Но тем не менее в Сибирском отделении РАН рост числа патентов составляет 30% в год. Мы приняли решение, что, несмотря ни на что, должны патентовать в надежде на то, что государственные структуры в конце концов примут решение по этому вопросу – часть денег за лицензию возвращать в институты. А стоимость лицензии – это очень и очень приличные деньги: иногда она сравнима с годовым бюджетом института. Речь может идти о 50–70 миллионах долларов. И конечно, очень обидно, когда эти деньги «проносят» мимо научных институтов. Это не мотивирует научных сотрудников заниматься патентованием.
– Но даже здесь, в новосибирском Академгородке, самые крупные исследовательские отделения и лаборатории имеют такие западные гиганты, как Baker Hughes, Schlumberger, Intel┘ Они же привлекают всю более или менее работоспособную талантливую молодежь.
– Талантливой молодежи здесь, в Сибири, хватит на всех. Молодежи у нас очень много. В тех же Baker Hughes и Schlumberger работают и мои ученики. Есть определенный процент ребят, которым после защиты кандидатской нужно уходить работать в такие крупные, высокотехнологичные и наукоемкие компании. В тот же Intel, например. Было бы неправильно искусственно удерживать их в академической науке. На их место приходят молодые.
– Ваше отношение к предложениям, что в будущем, в том числе и в системе Академии наук, должно преобладать конкурсное распределение финансирования на исследования?
– Как говорил наш недавний вождь, не важно кто выбирает, важно кто считает. Вот с конкурсами также, к сожалению. Очень трудно придумать идеальную систему конкурсов.
У нас в Сибирском отделении РАН система несколько иная. Скажем, треть денег бюджета не распределяется между институтами. Вместо этого объявляется так называемый конкурс междисциплинарных проектов. Требования: в проекте должны участвовать несколько институтов из разных отделений. Например, археологи и геофизики, математики и биологи. И треть бюджета, повторяю, делится исключительно на конкурсной основе, с закрытым рецензированием. Я скажу, что очень многих членов академии «обижают» на этих конкурсах. Эта система существует уже шесть лет, и она дала совершенно потрясающие результаты. Банальная мысль – все рождается на стыке наук, но это действительно так.

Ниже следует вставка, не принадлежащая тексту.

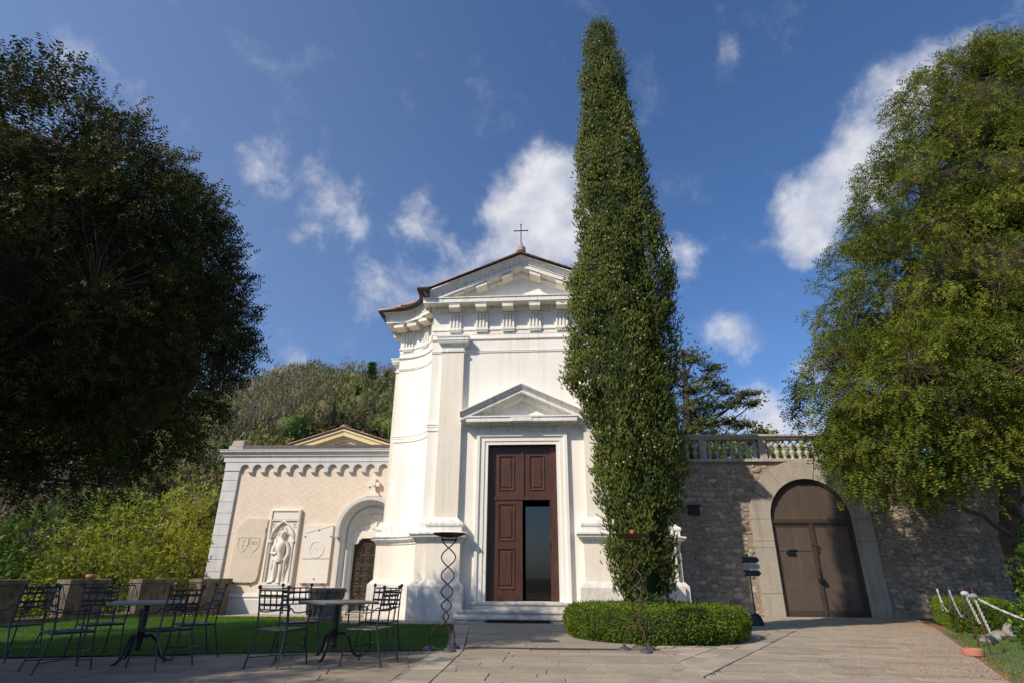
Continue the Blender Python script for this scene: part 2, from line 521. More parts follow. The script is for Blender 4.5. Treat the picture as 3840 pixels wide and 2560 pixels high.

Кстати, у пятерки самых крупных институтов СО РАН – ядерной физики, физики полупроводников, катализа, нефтегазовой геологии и геофизики, теоретической и прикладной механики – суммарный оборот составляет 3,5 миллиарда рублей. При этом внебюджетные поступления – 2 миллиарда. То есть больше половины денег эти институты зарабатывают сами. Причем доходы от аренды – мизерные: 23 миллиона. Я хочу обратить ваше внимание на то, что среди институтов, внебюджетные поступления в которых превышают 100 миллионов рублей, есть, например, Институт археологии и этнографии РАН.
– А пример такого междисциплинарного проекта привести можно?
– Вместе с академиком Вячеславом Молодиным из Института археологии и этнографии СО РАН мы нашли мумию мужчины при раскопках одного из курганов в Северной Монголии. Весь вопрос был как раз в том, какой курган выбрать для раскопок. Их там, в Северной Монголии, было 20 штук. Максимум в год археологи могут раскопать три кургана. Кроме того, изучение курганов осложняется тем, что они были насыпаны из камней, поэтому обычные геофизические контактные методы исследования здесь не подходили. Мы сделали съемку с помощью разработанного в нашем институте низкочастотного электромагнитного сканера.
Дали прогноз, в каких из курганов могут находиться ледяные линзы. (А в этих линзах как раз лучше всего сохраняются археологические артефакты, если они там присутствуют.) В одном из предложенных нами курганов нашли просто ледяную линзу; во втором – мумию, но она была уже сгнившей. А вот в третьем кургане нашли великолепно сохранившуюся мумию. Туда даже прилетал президент Монголии. Геофизика не заменяет археологию, конечно. Но она дает возможность археологам более целенаправленно работать.